TO DO: From the line with "Write part 3" to the line with "M_bark, 200, seed=9)", both lines included, set down exactly those lines, please, and no others.

Stored entries:
>> begin

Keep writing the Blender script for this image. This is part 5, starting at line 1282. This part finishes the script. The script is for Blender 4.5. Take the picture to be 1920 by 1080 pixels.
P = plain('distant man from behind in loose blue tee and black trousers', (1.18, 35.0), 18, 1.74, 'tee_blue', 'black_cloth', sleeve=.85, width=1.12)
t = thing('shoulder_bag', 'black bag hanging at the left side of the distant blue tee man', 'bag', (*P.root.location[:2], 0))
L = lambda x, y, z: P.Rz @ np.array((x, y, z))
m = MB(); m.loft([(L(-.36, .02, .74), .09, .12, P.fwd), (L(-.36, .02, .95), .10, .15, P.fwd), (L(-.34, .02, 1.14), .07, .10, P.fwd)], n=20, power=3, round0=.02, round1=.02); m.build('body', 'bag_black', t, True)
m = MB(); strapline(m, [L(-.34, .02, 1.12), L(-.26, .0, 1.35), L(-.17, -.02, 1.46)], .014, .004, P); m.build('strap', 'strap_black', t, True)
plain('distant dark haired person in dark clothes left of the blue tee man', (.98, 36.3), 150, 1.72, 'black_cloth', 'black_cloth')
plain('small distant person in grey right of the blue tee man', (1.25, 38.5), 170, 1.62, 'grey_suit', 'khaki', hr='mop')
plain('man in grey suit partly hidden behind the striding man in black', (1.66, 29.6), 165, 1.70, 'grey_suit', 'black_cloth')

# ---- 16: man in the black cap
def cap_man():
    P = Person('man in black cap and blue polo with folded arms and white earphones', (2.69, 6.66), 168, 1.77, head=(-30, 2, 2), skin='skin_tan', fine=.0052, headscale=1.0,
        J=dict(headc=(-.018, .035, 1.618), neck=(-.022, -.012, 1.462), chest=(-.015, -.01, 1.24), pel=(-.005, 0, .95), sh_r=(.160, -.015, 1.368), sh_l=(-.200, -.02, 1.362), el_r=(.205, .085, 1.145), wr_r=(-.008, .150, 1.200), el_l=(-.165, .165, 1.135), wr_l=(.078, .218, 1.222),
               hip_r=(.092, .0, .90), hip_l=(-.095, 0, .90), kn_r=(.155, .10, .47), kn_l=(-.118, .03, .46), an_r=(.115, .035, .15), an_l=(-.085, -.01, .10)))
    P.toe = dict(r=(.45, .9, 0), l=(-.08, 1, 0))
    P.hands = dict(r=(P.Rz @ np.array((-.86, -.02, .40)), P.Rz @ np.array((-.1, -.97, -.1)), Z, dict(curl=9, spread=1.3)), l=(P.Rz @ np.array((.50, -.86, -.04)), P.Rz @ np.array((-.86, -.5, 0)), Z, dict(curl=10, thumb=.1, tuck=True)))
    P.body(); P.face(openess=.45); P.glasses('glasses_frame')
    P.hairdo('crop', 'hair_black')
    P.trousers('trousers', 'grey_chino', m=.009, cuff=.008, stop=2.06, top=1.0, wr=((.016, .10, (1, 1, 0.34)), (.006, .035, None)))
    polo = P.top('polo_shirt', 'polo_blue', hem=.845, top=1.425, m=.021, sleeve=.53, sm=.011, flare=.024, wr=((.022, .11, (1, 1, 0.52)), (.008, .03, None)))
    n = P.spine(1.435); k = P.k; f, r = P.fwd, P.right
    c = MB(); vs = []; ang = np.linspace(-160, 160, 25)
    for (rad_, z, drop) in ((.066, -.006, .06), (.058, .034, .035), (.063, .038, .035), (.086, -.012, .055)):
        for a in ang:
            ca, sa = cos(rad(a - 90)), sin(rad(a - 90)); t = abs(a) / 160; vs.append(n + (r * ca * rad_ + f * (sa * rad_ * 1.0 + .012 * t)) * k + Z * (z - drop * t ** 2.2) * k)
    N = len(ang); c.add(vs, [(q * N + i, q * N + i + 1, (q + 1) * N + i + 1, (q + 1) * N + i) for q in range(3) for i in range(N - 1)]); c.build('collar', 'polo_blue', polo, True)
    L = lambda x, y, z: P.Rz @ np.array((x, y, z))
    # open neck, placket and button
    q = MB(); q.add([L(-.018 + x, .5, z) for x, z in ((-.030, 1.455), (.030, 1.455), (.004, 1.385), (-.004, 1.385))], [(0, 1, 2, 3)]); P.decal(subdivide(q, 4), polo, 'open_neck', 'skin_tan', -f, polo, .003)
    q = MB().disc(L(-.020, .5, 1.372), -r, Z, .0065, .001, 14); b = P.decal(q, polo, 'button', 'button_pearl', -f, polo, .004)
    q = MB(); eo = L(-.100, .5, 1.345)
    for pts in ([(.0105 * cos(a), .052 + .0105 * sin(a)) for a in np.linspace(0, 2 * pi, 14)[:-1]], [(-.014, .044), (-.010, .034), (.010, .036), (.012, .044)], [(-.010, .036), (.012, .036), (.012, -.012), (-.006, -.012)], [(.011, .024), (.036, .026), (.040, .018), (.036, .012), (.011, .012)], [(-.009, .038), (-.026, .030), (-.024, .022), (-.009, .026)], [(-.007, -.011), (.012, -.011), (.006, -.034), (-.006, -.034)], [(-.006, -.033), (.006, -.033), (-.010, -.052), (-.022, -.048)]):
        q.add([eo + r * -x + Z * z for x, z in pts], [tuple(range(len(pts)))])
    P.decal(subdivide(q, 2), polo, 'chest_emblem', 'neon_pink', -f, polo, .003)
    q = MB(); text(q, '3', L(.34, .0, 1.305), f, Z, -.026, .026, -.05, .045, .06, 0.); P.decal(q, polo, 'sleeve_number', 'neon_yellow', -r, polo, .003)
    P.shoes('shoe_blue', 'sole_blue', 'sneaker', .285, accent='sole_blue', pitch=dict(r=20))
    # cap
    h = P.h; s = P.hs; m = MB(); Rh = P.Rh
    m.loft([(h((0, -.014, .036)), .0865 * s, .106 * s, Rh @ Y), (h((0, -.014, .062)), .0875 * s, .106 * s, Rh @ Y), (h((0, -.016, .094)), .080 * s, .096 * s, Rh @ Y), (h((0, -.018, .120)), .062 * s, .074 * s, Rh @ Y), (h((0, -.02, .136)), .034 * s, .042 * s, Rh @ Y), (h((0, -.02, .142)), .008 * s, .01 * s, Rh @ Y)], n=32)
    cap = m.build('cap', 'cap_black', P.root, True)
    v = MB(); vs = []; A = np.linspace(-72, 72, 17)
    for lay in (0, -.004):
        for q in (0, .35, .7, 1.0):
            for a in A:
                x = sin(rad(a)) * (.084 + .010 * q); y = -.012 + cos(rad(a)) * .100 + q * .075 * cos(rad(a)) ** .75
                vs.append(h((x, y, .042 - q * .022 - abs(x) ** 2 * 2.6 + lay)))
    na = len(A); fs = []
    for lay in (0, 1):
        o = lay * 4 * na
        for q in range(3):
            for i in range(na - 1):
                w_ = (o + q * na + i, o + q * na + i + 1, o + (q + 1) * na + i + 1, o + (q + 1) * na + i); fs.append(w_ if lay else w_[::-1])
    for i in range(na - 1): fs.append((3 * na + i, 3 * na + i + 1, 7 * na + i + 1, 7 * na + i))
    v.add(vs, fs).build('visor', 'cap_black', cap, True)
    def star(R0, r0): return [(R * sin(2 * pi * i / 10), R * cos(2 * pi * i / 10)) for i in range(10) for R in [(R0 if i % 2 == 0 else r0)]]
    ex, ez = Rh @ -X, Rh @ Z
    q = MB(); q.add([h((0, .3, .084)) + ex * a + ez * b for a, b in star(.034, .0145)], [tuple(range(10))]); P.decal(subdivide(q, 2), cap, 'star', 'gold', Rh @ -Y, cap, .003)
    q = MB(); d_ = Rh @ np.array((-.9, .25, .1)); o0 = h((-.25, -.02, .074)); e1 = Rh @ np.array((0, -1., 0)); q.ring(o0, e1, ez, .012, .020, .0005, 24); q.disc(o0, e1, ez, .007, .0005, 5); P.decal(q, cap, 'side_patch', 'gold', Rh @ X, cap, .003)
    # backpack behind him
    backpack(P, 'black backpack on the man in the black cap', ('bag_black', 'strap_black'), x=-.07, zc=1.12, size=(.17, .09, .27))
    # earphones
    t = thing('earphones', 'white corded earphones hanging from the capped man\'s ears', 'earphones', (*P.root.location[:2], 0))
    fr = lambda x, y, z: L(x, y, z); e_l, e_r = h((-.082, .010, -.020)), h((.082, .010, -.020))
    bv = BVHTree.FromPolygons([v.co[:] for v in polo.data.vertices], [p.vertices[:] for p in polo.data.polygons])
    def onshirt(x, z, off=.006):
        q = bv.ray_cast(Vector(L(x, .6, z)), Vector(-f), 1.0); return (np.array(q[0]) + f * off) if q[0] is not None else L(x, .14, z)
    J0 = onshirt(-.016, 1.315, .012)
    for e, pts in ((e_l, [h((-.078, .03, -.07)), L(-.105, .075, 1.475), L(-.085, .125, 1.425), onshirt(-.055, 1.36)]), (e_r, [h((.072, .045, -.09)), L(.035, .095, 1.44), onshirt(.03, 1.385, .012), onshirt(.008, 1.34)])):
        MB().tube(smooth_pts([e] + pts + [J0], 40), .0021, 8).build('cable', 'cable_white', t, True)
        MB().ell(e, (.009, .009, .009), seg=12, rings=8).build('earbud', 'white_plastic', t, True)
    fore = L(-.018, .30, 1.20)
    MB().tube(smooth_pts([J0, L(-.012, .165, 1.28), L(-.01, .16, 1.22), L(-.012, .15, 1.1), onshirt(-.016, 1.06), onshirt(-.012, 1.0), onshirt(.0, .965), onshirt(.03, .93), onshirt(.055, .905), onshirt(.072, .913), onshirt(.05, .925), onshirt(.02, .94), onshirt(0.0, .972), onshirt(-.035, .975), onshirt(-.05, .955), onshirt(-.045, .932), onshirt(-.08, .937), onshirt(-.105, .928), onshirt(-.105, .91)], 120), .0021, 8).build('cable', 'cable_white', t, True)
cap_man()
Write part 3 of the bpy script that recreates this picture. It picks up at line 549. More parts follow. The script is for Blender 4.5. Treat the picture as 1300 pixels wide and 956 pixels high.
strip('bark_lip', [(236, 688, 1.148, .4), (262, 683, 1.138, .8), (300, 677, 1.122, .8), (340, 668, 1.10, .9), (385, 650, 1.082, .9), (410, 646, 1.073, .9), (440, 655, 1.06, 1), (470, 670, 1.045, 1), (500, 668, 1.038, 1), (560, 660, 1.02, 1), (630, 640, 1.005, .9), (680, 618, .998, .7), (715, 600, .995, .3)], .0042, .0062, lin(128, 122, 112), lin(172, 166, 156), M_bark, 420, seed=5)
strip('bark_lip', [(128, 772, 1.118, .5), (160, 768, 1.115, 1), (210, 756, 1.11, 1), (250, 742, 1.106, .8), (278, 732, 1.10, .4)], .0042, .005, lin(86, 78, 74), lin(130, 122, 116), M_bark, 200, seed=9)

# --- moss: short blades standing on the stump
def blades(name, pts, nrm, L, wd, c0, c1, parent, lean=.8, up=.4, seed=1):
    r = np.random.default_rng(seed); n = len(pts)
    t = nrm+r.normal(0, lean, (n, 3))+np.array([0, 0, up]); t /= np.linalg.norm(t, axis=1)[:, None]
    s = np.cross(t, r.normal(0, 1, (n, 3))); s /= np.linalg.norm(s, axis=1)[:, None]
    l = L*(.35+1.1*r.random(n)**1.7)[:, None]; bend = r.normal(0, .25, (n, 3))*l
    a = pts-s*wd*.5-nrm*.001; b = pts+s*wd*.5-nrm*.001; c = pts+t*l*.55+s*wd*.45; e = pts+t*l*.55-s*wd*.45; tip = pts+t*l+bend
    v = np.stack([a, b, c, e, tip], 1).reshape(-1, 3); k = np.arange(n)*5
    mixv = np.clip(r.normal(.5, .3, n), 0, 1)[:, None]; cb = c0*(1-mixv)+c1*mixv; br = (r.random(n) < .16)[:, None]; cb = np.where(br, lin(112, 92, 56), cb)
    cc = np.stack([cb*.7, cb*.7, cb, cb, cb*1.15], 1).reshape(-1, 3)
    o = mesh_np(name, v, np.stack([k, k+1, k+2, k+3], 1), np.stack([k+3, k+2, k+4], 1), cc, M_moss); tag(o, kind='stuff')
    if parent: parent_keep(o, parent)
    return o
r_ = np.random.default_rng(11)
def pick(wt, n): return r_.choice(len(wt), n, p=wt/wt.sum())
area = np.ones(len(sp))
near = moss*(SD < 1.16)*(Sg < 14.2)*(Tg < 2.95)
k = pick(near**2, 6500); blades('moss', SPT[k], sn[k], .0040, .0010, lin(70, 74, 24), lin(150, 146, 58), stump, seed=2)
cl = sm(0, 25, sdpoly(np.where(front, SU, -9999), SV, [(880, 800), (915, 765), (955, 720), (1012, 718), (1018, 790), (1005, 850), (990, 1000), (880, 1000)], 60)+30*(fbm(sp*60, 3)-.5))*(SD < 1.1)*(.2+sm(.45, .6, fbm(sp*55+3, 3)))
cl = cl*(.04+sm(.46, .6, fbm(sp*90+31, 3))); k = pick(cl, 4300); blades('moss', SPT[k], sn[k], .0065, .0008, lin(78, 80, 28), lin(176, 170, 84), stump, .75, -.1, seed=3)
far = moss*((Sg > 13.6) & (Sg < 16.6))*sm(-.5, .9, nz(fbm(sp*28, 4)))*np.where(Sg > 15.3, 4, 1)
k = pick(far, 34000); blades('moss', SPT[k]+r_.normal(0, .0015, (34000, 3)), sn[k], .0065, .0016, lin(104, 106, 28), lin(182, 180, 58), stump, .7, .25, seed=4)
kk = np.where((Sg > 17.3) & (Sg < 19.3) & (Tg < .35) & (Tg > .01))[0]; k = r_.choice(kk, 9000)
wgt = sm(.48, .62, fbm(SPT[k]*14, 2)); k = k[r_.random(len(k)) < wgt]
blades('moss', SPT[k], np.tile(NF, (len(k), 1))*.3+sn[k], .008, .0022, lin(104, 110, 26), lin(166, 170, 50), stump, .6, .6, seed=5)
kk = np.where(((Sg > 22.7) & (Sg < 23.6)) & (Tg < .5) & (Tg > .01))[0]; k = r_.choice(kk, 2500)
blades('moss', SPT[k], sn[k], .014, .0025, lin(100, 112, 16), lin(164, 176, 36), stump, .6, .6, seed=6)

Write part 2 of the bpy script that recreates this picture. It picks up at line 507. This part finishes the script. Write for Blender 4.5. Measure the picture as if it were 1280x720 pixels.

>> end

ANSWER FOR THE TASK:
Write part 3 of the bpy script that recreates this picture. It picks up at line 549. More parts follow. The script is for Blender 4.5. Treat the picture as 1300 pixels wide and 956 pixels high.
strip('bark_lip', [(236, 688, 1.148, .4), (262, 683, 1.138, .8), (300, 677, 1.122, .8), (340, 668, 1.10, .9), (385, 650, 1.082, .9), (410, 646, 1.073, .9), (440, 655, 1.06, 1), (470, 670, 1.045, 1), (500, 668, 1.038, 1), (560, 660, 1.02, 1), (630, 640, 1.005, .9), (680, 618, .998, .7), (715, 600, .995, .3)], .0042, .0062, lin(128, 122, 112), lin(172, 166, 156), M_bark, 420, seed=5)
strip('bark_lip', [(128, 772, 1.118, .5), (160, 768, 1.115, 1), (210, 756, 1.11, 1), (250, 742, 1.106, .8), (278, 732, 1.10, .4)], .0042, .005, lin(86, 78, 74), lin(130, 122, 116), M_bark, 200, seed=9)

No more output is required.